Всевластная привычка, господа,
Суровости походного ночлега
Мне превращает в мягкий пуховик,
Мне по душе лишения…
— Откуда?
— Отелло! Шекспир! — отвечаем в несколько голосов.
— Ты перед сном молилась, Дездемона? — обращается Голубев ко мне.
— Да, дорогой мой! — отвечаю я ему в тон.
— О грехах своих подумай!
— Единственный мой грех — любовь к тебе, — басит из дальнего угла Лаврова.
— За это ты умрешь! — делает страшное лицо Михаил и бросается на Валентину, но от мощного ее удара отлетает в сторону. «Вот это объятия нежной Дездемоны!»— смеются разведчики.
20-е сентября.
Мы должны взять полицейского, или привести из оккупированной деревни жителей, или, на крайний случай, поговорить с кем-нибудь из них. Вчера днем мы наблюдали за деревней Борки. Среди высоких диких зарослей — там, где еще недавно была деревня, пробегают женщины в овраг, где находится баня. Лейтенант Яков Ивченко, не отрываясь от бинокля, мечтает: «Эх, взять бы нам вон ту, молодэньку, дюже гарна». Докукин добродушно ворчит: «Да ты на немцев и полицаев гляди, а не бабенок рассматривай!» — «Та немае сегодня немчуры, воны вчера искупалысь… Одни жинки идуть».

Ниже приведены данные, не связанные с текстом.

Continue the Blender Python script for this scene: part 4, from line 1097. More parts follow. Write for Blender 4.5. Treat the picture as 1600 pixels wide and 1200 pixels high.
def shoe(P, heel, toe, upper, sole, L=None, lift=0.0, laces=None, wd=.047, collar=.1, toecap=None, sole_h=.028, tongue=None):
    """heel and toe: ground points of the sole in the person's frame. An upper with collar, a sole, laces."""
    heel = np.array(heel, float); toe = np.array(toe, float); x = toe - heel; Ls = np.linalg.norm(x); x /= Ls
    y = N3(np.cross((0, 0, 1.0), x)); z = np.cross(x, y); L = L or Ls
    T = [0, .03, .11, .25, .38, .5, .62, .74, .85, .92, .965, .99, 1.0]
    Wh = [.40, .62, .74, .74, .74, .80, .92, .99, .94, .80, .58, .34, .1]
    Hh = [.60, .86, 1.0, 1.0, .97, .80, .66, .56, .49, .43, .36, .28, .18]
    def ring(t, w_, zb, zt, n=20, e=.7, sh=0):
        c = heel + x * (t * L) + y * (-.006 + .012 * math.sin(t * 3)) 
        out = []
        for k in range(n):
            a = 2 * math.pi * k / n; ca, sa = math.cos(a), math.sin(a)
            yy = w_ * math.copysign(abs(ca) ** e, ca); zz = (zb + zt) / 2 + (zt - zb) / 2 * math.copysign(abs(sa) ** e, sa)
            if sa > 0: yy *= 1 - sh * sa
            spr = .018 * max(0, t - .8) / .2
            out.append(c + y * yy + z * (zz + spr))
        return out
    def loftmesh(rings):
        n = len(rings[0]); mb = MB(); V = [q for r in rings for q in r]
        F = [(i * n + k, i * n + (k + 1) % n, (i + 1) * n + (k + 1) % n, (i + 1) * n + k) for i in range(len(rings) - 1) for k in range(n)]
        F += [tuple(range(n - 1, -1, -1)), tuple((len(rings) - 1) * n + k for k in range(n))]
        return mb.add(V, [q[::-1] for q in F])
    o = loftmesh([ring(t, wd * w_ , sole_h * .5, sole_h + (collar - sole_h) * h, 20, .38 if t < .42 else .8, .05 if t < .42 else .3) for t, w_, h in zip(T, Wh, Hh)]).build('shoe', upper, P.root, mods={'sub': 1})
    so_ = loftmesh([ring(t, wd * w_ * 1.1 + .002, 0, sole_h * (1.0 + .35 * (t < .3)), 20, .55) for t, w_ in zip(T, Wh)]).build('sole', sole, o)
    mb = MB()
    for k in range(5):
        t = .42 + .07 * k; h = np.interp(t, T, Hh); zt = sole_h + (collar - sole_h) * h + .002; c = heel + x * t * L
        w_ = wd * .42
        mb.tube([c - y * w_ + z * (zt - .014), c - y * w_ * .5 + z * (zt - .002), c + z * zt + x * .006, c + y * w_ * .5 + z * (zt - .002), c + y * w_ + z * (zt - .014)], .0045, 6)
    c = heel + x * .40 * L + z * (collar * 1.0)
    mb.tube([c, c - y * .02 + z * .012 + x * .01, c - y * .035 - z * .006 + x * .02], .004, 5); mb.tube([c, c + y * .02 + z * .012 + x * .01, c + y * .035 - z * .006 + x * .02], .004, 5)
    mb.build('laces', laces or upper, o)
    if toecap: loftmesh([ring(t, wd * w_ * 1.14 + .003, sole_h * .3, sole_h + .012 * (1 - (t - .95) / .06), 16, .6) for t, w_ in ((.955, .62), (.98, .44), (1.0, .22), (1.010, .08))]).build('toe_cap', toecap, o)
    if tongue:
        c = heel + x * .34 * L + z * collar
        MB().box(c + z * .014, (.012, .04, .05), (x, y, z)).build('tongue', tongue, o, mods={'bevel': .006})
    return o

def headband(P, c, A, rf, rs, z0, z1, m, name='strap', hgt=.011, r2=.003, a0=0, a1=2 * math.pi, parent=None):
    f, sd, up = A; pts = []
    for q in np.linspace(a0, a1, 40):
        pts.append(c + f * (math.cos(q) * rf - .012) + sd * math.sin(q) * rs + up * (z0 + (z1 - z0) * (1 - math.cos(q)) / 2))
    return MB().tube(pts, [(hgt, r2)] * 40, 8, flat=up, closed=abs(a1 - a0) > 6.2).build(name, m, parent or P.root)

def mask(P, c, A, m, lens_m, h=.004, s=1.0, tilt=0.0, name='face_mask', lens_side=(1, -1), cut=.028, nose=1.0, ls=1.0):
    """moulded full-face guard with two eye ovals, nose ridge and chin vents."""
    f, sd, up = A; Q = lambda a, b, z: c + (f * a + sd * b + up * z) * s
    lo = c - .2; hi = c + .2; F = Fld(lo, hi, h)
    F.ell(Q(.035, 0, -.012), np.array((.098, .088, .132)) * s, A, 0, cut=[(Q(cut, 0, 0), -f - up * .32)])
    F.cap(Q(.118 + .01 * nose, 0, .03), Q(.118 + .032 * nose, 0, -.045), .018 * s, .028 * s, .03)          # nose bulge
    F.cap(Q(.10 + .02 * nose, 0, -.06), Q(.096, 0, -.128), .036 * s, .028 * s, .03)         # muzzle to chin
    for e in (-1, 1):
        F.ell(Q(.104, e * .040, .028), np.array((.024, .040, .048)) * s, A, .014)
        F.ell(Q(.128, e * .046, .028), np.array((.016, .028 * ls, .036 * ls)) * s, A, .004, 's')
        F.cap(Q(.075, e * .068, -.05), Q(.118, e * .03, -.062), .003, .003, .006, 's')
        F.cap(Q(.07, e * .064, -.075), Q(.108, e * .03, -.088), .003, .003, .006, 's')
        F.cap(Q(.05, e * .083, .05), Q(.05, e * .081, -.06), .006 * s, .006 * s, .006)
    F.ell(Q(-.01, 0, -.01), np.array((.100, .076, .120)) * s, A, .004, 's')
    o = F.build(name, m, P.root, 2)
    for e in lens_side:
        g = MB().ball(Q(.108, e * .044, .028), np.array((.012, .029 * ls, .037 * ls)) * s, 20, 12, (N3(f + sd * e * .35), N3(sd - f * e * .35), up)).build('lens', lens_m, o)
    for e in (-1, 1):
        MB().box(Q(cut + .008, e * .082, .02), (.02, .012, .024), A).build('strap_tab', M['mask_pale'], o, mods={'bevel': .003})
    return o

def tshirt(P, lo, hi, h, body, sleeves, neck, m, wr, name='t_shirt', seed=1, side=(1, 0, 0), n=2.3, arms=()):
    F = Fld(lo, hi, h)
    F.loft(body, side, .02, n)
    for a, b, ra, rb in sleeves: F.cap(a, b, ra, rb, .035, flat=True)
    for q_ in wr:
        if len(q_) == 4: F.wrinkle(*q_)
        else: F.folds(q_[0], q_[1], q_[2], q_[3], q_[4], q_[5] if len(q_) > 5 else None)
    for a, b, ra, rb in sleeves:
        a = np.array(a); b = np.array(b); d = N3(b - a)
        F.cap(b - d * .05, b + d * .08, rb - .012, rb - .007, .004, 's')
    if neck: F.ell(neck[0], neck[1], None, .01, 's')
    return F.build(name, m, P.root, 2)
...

Во второй половине ночи залегли в засаду тремя группами. Притаились в густом бурьяне, не спуская глаз с протоптанной узкой тропинки на заросшей дороге. Тропинка, изгибаясь, спускается вниз, в овраг, к маленькому домику с узким оконцем. Это и есть баня. После бессонной ночи, под утренним солнышком трудно уйти от искушения: тяжелые веки сами опускаются… Сейчас уснуть было бы высшим блаженством! Но внутри тебя звучит сигнал: не спи! не спи! не спи! Вздрагиваешь, как от толчка. Сердце — стук, стук, стук! Не спи! Не спи! Не спи! А вокруг никого и ничего. Мы так замаскировались в развалинах и зарослях, что не видим даже друг друга. Знаю точно, что справа, в заросшем разрушенном подвале, залег лейтенант Ивченко со своим ординарцем Дубровиным, но вижу пустой пролом… А вдруг в самом деле никого нет? Может, я проспала, все ушли, я осталась одна? Неодолимо желание подползти ближе к подвалу, или влево к соседу… Может, окликнуть потихонечку? А если встать в рост и посмотреть?
Всюду заросли бурьяна, только кое-где видны верхушки печных труб. Судя по количеству труб, здесь была большая деревня, кипела жизнь, а сейчас можно встретить только одичавшую кошку. Ветерок доносит шуршание шагов, тихий, торопливый женский разговор. Две женщины, озираясь по сторонам, быстро, почти бегом, проходят мимо. Но вот заросли оживают. Из засады выходят лейтенант Ивченко и старший сержант Борисов, подходят к женщинам и делают им знак следовать за ними. Мы отходим в лес. Все происходит тихо, без крика, как будто промчался ветерок и тут же исчез бесследно.